The origins of the Soviet Space Program. These highly important notebooks provide direct documentation of the organization of the Space Program in the months after Sputnik hitherto unavailable to researchers anywhere. Their author, Konstantin Feoktistov, has been assuredly one of the titanic figures of the Soviet Space Program, but evidence of his numerous critical roles over the decades has been largely hidden from view. Born in 1926, Feoktistov even at the age of ten was precociously drawing up plans for a project of explorations of the moon. As a teenager in World War II, while serving as a scout for the Russian army, he was captured by Germans, shot, and left for dead, but managed to survive and recover. He joined Korolev's design bureau in 1955, and became the chief engineer of the program that Korolev directed.

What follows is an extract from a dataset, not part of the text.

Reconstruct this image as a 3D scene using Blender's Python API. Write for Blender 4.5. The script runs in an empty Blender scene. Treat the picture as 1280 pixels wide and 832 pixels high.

As these notebooks make clear, Feoktistov had major responsibility for assigning and coordinating the work of the dozens of research and design institutes, often referred to by number-coded names, which were involved, creating the many studies, systems, and components of the Soviet space program which can be tracked month-by-month, with detailed comments by Feoktistov on the personnel involved, the state of progress, the achievement or non-achievement of production goals and deadlines, and so on.

Notebook I contains moreover two remarkable essays by Feoktistov in which we see in him, as in all the great figures of space exploration, the engineer and the visionary combined. On leaves 53 and following, Feokstitov composed "A Long-Range Program to Master Outer Space," beginning with the words, "circumpolar space must be mastered and populated by mankind." He went on to outline a multi-stage plan, through 1965, of progression from unmanned satellites in earth's orbit, to unmanned satellites landing on and circling the moon, to manned satellites in earth's orbit, culminating finally in manned flights to Venus and Mars, and a permanently settled station or colony on the moon.

A variant program, leaves 77–83, lays out plans over an even wider period, 1957 to 1970, with a retrospective look back to 1950, which Feoktistov dated as the beginning of a true space, using "single-stage rockets for vertical launches of research equipment into the upper layers of the atmosphere," followed by two-stage and three-stage rockets.  On leaf 88, Feoktistov put forth briefly in "Main Objectives of the Current Stage" his most powerful vision: "outer space is the future of mankind": "Mankind is already crowded on earth, and it is imperative to find not only a suitable planet, but to learn to live a full life in outer space.  The current stage is only the first ..."

The 1958–1959 notebooks of Feoktistov give a picture of the Soviet Space Program in both its organizational and experimental details, and in the driving forces of imagination behind it, that has not hitherto been available except through the veil of propaganda.  In Feoktistov's notebooks we see the shape that was given to the program in the months immediately following Sputnik, when Khrushchev discovered, to his own amazement, what a powerful propaganda coup had been scored with that single flight of a small sphere carrying two radio transmitters.

The Feoktistov notebooks were treated as classified material for decades following their composition, with annual reviews by a censor to ensure that no leaves had been removed from them.  In late 1989, following his retirement from the program, Feoktistov was able to have them declassified and delivered into his personal possession.